The bakery remains open, but customers must order and take it to go. There is no dining in. On the restaurant side, owner Ron Lesowski said he and staff are working on doing takeout, but there has been a definite decline in people just going out in general.

"People just aren't moving about," he said. "Hopefully that will change. Business-wise this could really affect a lot of people. I feel really sorry for all the food service workers. We buy from Cisco and their business is effectively shut down because restaurants aren't ordering."

As far as Tollgate staffing, Lesowski said, "we're still trying to read the state guidelines to make the least impact on our employees and cutomers."

While business is tough now, Lesowski explained that he is determined to remain "guardedly optimistic."

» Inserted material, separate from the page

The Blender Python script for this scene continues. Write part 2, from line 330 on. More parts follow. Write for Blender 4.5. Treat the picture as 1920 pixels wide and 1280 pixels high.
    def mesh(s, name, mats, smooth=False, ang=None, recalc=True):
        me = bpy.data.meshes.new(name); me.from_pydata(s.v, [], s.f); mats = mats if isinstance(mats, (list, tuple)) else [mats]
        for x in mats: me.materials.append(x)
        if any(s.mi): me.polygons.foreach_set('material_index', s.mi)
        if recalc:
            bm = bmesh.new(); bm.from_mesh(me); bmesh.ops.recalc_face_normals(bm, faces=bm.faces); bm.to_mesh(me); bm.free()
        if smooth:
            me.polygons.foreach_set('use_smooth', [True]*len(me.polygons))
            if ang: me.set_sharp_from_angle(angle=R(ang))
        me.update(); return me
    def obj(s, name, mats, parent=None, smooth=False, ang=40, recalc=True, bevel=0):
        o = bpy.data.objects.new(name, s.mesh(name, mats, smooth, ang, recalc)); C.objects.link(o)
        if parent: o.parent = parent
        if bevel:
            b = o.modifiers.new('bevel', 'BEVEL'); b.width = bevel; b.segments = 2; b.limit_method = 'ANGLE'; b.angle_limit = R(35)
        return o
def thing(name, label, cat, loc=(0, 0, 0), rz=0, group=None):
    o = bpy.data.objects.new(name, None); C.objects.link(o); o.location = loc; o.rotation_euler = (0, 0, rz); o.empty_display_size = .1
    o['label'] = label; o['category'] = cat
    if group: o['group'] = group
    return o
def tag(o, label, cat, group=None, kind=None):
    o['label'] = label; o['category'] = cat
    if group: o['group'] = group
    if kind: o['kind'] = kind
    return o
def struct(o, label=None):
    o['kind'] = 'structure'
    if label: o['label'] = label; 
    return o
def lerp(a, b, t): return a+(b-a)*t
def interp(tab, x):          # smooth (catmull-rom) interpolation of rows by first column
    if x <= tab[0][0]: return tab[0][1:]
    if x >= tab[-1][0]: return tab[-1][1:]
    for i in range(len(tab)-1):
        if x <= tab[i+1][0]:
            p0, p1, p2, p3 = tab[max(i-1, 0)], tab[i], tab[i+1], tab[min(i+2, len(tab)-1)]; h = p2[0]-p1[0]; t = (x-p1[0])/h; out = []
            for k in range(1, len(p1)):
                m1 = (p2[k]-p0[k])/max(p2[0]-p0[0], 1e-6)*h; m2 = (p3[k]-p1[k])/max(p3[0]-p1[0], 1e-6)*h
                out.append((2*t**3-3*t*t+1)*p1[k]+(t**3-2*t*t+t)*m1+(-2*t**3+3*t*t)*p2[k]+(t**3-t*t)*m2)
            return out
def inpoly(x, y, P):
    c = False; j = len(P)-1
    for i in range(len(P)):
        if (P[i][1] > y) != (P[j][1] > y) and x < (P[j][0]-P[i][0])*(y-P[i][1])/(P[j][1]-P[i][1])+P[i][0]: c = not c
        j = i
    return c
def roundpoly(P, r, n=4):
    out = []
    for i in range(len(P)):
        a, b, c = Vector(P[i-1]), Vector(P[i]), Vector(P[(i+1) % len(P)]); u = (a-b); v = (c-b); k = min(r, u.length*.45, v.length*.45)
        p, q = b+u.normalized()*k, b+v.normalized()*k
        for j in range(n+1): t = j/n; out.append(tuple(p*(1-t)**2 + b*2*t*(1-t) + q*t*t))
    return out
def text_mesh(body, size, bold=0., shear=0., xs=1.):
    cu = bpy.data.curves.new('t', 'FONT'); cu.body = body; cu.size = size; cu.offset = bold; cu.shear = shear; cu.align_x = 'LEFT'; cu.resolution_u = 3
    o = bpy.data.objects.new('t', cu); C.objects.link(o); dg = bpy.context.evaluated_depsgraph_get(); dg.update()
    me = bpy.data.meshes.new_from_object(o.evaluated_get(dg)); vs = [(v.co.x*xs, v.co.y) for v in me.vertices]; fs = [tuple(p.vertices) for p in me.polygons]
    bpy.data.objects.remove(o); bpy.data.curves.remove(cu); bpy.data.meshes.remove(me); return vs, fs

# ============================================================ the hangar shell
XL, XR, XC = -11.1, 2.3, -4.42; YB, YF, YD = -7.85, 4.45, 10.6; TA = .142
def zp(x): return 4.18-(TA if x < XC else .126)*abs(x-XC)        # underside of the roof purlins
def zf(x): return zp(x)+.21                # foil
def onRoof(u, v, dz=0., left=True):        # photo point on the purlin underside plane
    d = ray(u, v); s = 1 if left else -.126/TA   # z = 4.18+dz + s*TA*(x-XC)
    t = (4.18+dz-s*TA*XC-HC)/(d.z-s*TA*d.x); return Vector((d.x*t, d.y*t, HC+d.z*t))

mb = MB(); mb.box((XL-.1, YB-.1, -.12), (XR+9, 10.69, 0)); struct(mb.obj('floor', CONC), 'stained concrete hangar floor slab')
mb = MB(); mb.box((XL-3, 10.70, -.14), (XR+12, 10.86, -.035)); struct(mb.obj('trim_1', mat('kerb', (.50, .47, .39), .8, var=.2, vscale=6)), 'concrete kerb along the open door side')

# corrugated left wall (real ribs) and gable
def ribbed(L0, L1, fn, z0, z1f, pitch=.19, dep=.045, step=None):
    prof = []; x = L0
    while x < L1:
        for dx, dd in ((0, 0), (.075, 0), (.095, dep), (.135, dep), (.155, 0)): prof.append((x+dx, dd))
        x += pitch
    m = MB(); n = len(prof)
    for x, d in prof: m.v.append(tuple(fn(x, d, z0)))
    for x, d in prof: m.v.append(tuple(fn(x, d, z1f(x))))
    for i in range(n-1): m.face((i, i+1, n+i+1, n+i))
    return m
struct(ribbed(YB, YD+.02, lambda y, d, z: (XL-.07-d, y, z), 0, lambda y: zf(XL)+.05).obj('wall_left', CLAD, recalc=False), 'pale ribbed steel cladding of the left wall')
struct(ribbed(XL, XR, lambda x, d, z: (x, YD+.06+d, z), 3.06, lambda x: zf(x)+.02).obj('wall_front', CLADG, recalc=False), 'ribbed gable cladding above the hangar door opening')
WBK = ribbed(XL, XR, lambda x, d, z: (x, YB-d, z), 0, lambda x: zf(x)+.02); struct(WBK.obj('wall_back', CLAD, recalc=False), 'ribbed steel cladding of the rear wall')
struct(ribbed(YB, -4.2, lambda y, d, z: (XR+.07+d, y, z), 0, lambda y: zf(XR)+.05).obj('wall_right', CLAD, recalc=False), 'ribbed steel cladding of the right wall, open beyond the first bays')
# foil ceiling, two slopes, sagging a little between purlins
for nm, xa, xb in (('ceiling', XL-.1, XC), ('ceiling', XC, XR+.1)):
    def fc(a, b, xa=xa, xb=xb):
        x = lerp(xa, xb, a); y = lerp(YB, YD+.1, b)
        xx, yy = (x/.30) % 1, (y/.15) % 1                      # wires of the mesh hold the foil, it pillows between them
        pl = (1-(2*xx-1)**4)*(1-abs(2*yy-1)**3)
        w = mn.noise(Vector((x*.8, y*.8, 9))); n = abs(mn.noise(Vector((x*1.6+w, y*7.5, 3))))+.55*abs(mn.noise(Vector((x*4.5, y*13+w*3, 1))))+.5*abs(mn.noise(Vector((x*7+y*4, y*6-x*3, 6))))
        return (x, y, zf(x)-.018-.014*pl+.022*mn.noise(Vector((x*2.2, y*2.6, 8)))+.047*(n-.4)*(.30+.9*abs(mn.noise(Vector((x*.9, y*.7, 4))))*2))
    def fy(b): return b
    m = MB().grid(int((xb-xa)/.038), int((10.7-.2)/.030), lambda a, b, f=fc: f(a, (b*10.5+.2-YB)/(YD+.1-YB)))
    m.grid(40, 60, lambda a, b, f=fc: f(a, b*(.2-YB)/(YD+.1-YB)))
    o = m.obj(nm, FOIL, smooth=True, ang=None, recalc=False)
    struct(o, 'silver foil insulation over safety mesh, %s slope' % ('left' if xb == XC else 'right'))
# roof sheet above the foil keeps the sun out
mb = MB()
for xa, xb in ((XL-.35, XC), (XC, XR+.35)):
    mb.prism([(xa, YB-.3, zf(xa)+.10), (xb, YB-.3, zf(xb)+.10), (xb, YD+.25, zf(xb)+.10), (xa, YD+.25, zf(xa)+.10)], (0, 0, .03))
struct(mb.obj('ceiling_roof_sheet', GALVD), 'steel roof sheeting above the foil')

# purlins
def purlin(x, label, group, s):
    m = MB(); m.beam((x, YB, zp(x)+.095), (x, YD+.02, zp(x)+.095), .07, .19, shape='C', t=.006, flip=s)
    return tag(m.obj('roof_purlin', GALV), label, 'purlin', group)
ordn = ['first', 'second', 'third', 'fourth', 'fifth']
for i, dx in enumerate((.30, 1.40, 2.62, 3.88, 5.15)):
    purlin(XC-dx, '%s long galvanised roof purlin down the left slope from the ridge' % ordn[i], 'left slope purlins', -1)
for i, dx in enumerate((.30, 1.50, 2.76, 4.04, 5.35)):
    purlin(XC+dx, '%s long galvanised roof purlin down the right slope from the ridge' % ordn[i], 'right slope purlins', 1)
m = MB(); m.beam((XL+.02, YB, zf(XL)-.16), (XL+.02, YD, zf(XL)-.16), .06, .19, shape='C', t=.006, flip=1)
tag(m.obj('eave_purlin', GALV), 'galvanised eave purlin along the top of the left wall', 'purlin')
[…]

"I think the positive side of this is we're all in this together," he said.

New to the Sandy restaurant scene, Le Happy Creperie and Cocktail Bar was "off to a great start" in its first week open last week. Monday fewer people were coming in and now the restaurant has shut down the cocktail bar portion of its menu but is still offering crepes, salads, soups and nonalcoholic beverages to go. Co-owner Brie Escalante noted that the restaurant also should have espresso available for takeout soon.

The restrictions on restaurants has had a great impact on Le Happy's flagship location in Portland, which Brie and Juan Escalante also own. The couple is temporarily closing the Portland shop because of lack of demand in that community.

"It sucks," Brie said, frankly. "Basically we had to tell all of our employees to not come to work."

She added that the couple is allowing some employees to be "on call" in case they're needed, but Brie, Juan and a handful of family members are manning the business at the moment.

Besides cuts to staffing, Brie said the restaurant most likely will shorten hours. The idea is to be open 11 a.m. to 8 p.m. Monday through Friday with some variation on weekends, but it is not set in stone.

"The impact is huge," Brie said. "It's definitely a hardship."

Catering amid crisis

One business used to delivery-based service, Busy Bee Catering in Welches, has weather a hit to revenue from the canceling of events by offering meals by the pound to be delivered as far as Gresham.

To view a menu and order, one need only email Jan and Todd Ostrom at This email address is being protected from spambots. You need JavaScript enabled to view it..

Delivery to Welches is free of charge, to Sandy is $10 and to Gresham is $15.

"We're used to delivering, so for us this is easy," Jan said. She also noted that orders should be placed well in advance since she won't start cooking until after an order is placed.

"It'll be fresh and good food as usual," she added. "And this will at least keep me and my people working. There are a lot of supportive people of small businesses, fortunately."

The idea to charge by the pound, Ostrom said "feels only fair" even if it's not the most lucrative for her.

"I think people are really used to going out and might get depressed from not being able to," she added. "This is a way for you to treat yourself, (and) not everyone likes to cook. We'd love to help people in any way we can and stay in business to boot."